What is needed: Write out the listing, please, but only from its first line through the line containing "return np.array([r[0] * t, Y, r[2] * t])", exactly as given and without pictures.

··· Data segment ···

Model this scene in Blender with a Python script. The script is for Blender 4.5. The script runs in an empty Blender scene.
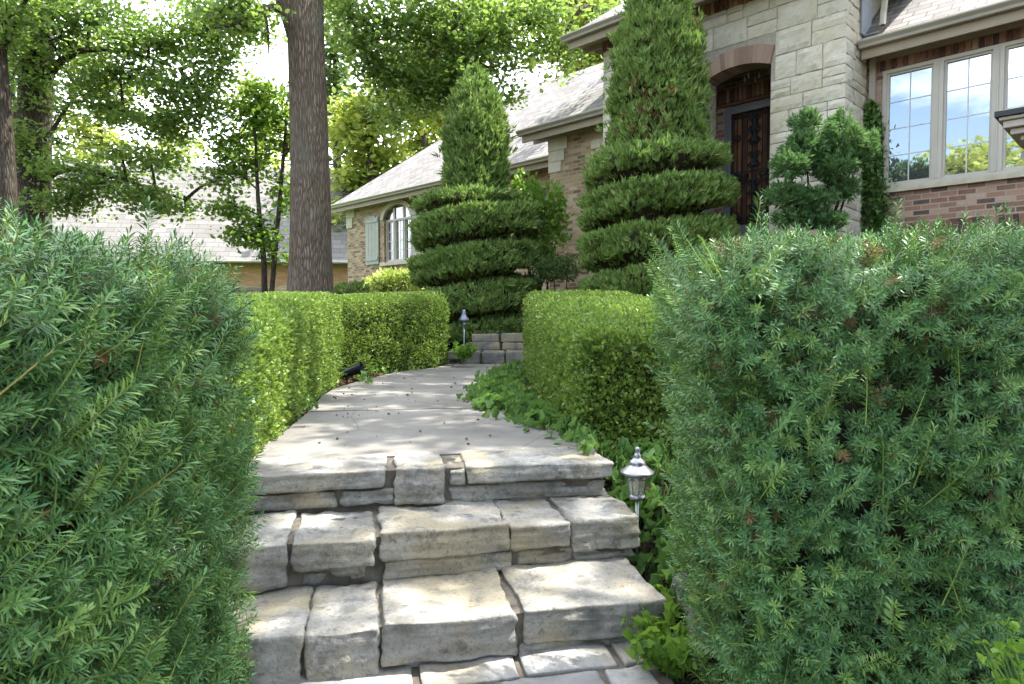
import bpy, bmesh, math, random
import numpy as np
from mathutils import Vector, Matrix, noise as mnoise

random.seed(7)
SC = bpy.context.scene
COL = SC.collection
R = math.radians
S2 = math.sqrt(.5)

# ------------------------------------------------------------------ layout helper: pixel + real distance -> point
F, PITCH = 660.0, R(2.26)
def at(x, y, Y):
    u = 342 - y
    r = (x - 512, F * math.cos(PITCH) + u * math.sin(PITCH), -F * math.sin(PITCH) + u * math.cos(PITCH))
    t = Y / r[1]
    return np.array([r[0] * t, Y, r[2] * t])

# ------------------------------------------------------------------ objects
def tag(o, label=None, cat=None, group=None, kind=None):
    if label: o['label'] = label
    if cat: o['category'] = cat
    if group: o['group'] = group
    if kind: o['kind'] = kind
    return o
def empty(name, loc, label, cat, group=None, rz=0):
    o = bpy.data.objects.new(name, None)
    COL.objects.link(o)
    o.location = loc
    o.rotation_euler = (0, 0, rz)
    o.empty_display_size = .1
    return tag(o, label, cat, group)
def link(name, me, mat, parent=None, world=True):
    o = bpy.data.objects.new(name, me)
    COL.objects.link(o)
    if mat: me.materials.append(mat)
    if parent:
        o.parent = parent
        if world:      # verts are given in world space: take the parent's placement off the mesh
            m = Matrix.Translation(parent.location) @ parent.rotation_euler.to_matrix().to_4x4()
            if parent.parent:
                q = parent.parent
                m = Matrix.Translation(q.location) @ q.rotation_euler.to_matrix().to_4x4() @ m
            me.transform(m.inverted())
    return o
def np_mesh(name, v, f, smooth=False):
    me = bpy.data.meshes.new(name)
    v = np.asarray(v, dtype=np.float32); f = np.asarray(f, dtype=np.int32)
    k = f.shape[1]
    me.vertices.add(len(v)); me.vertices.foreach_set('co', v.ravel())
    me.loops.add(f.size); me.loops.foreach_set('vertex_index', f.ravel())
    me.polygons.add(len(f)); me.polygons.foreach_set('loop_start', np.arange(0, f.size, k, dtype=np.int32))
    me.update(calc_edges=True)
    if smooth: me.polygons.foreach_set('use_smooth', np.ones(len(f), dtype=bool))
    return me
def uvbox(me):
    uv = me.uv_layers.new(name='UVMap')
    for p in me.polygons:
        n = p.normal
        u = Vector((0, 0, 1)).cross(n)
        u = u.normalized() if u.length > .05 else Vector((1, 0, 0))
        w = n.cross(u)
        for li in p.loop_indices:
            c = me.vertices[me.loops[li].vertex_index].co
            uv.data[li].uv = (c.dot(u), c.dot(w))
class MB:
    """collects hard shapes into one mesh"""
    def __init__(s): s.v = []; s.f = []
    def add(s, vs, fs):
        b = len(s.v); s.v += [tuple(p) for p in vs]; s.f += [tuple(b + i for i in q) for q in fs]; return s
    def box(s, x0, x1, y0, y1, z0, z1, ch=0.0):
        if ch <= 0:
            return s.add([(x0,y0,z0),(x1,y0,z0),(x1,y1,z0),(x0,y1,z0),(x0,y0,z1),(x1,y0,z1),(x1,y1,z1),(x0,y1,z1)],
                         [(0,3,2,1),(4,5,6,7),(0,1,5,4),(1,2,6,5),(2,3,7,6),(3,0,4,7)])
        bm = bmesh.new(); bmesh.ops.create_cube(bm, size=1)
        for v in bm.verts: v.co = Vector(((x0+x1)/2+v.co.x*(x1-x0), (y0+y1)/2+v.co.y*(y1-y0), (z0+z1)/2+v.co.z*(z1-z0)))
        bmesh.ops.bevel(bm, geom=bm.edges[:], offset=ch, segments=1, affect='EDGES')
        bm.verts.index_update()
        s.add([v.co for v in bm.verts], [[v.index for v in f.verts] for f in bm.faces]); bm.free(); return s
    def prism(s, poly, d):
        """poly: list of 3D points, extruded by vector d"""
        n = len(poly); a = [Vector(p) for p in poly]; b = [p + Vector(d) for p in a]
        return s.add(a + b, [tuple(range(n))[::-1], tuple(range(n, 2*n))] + [(i, (i+1) % n, n+(i+1) % n, n+i) for i in range(n)])
    def tube(s, pts, rad, seg=8):
        v, f = tube(pts, rad, seg); return s.add(v.tolist(), f.tolist())
    def lathe(s, prof, c, seg=20):
        vs = []; fs = []
        for r, z in prof:
            for k in range(seg):
                a = 2*math.pi*k/seg; vs.append((c[0]+r*math.cos(a), c[1]+r*math.sin(a), c[2]+z))
        for i in range(len(prof)-1):
            for k in range(seg):
                fs.append((i*seg+k, i*seg+(k+1) % seg, (i+1)*seg+(k+1) % seg, (i+1)*seg+k))
        return s.add(vs, fs)
    def mesh(s, name, smooth=False):
        me = bpy.data.meshes.new(name); me.from_pydata(s.v, [], s.f)
        bm = bmesh.new(); bm.from_mesh(me); bmesh.ops.recalc_face_normals(bm, faces=bm.faces[:]); bm.to_mesh(me); bm.free()
        uvbox(me)
        if smooth:
            for p in me.polygons: p.use_smooth = True
        return me
    def build(s, name, mat, parent=None, smooth=False, world=False):
        return link(name, s.mesh(name, smooth), mat, parent, world)
def tube(pts, rad, seg=8, bump=0.0, cap=True):
    pts = np.asarray(pts, float); n = len(pts)
    rad = np.interp(np.linspace(0, 1, n), np.linspace(0, 1, len(rad)), rad)
    t = np.gradient(pts, axis=0); t /= np.linalg.norm(t, axis=1)[:, None] + 1e-9
    ref = np.array([0.13, 1, .07]) if abs(t[:, 1]).mean() < .8 else np.array([1., .1, .05])
    a = np.cross(t, ref); a /= np.linalg.norm(a, axis=1)[:, None]
    b = np.cross(t, a)
    th = np.linspace(0, 2*np.pi, seg, endpoint=False)
    rr = rad[:, None] * np.ones(seg)[None]
    if bump: rr = rr * (1 + bump * (np.sin(th*5+pts[:, 2:3]*1.3)*.5 + np.sin(th*9-pts[:, 2:3]*2.1)*.3 + np.sin(th*3+pts[:, 2:3]*.6)))
    v = pts[:, None] + rr[..., None]*(np.cos(th)[None, :, None]*a[:, None] + np.sin(th)[None, :, None]*b[:, None])
    i, k = np.meshgrid(np.arange(n-1), np.arange(seg), indexing='ij'); k2 = (k+1) % seg
    f = np.stack([i*seg+k, i*seg+k2, (i+1)*seg+k2, (i+1)*seg+k], -1).reshape(-1, 4)
    return v.reshape(-1, 3), f
def curve_pts(ctrl, n=14):
    c = np.asarray(ctrl, float); d = np.r_[0, np.cumsum(np.linalg.norm(np.diff(c, axis=0), axis=1))]
    t = np.linspace(0, d[-1], n); p = np.stack([np.interp(t, d, c[:, k]) for k in range(3)], 1)
    for _ in range(2): p[1:-1] = (p[:-2] + 2*p[1:-1] + p[2:]) / 4
    return p
class NB:
    """collects numpy quads"""
    def __init__(s): s.v = []; s.f = []; s.n = 0
    def add(s, v, f):
        if len(v) == 0: return s
        s.v.append(np.asarray(v)); s.f.append(np.asarray(f) + s.n); s.n += len(v); return s
    def build(s, name, mat, parent=None, smooth=False, world=True):
        return link(name, np_mesh(name, np.concatenate(s.v), np.concatenate(s.f), smooth), mat, parent, world)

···

Answer to the exercise:
Model this scene in Blender with a Python script. The script is for Blender 4.5. The script runs in an empty Blender scene.
import bpy, bmesh, math, random
import numpy as np
from mathutils import Vector, Matrix, noise as mnoise

random.seed(7)
SC = bpy.context.scene
COL = SC.collection
R = math.radians
S2 = math.sqrt(.5)

# ------------------------------------------------------------------ layout helper: pixel + real distance -> point
F, PITCH = 660.0, R(2.26)
def at(x, y, Y):
    u = 342 - y
    r = (x - 512, F * math.cos(PITCH) + u * math.sin(PITCH), -F * math.sin(PITCH) + u * math.cos(PITCH))
    t = Y / r[1]
    return np.array([r[0] * t, Y, r[2] * t])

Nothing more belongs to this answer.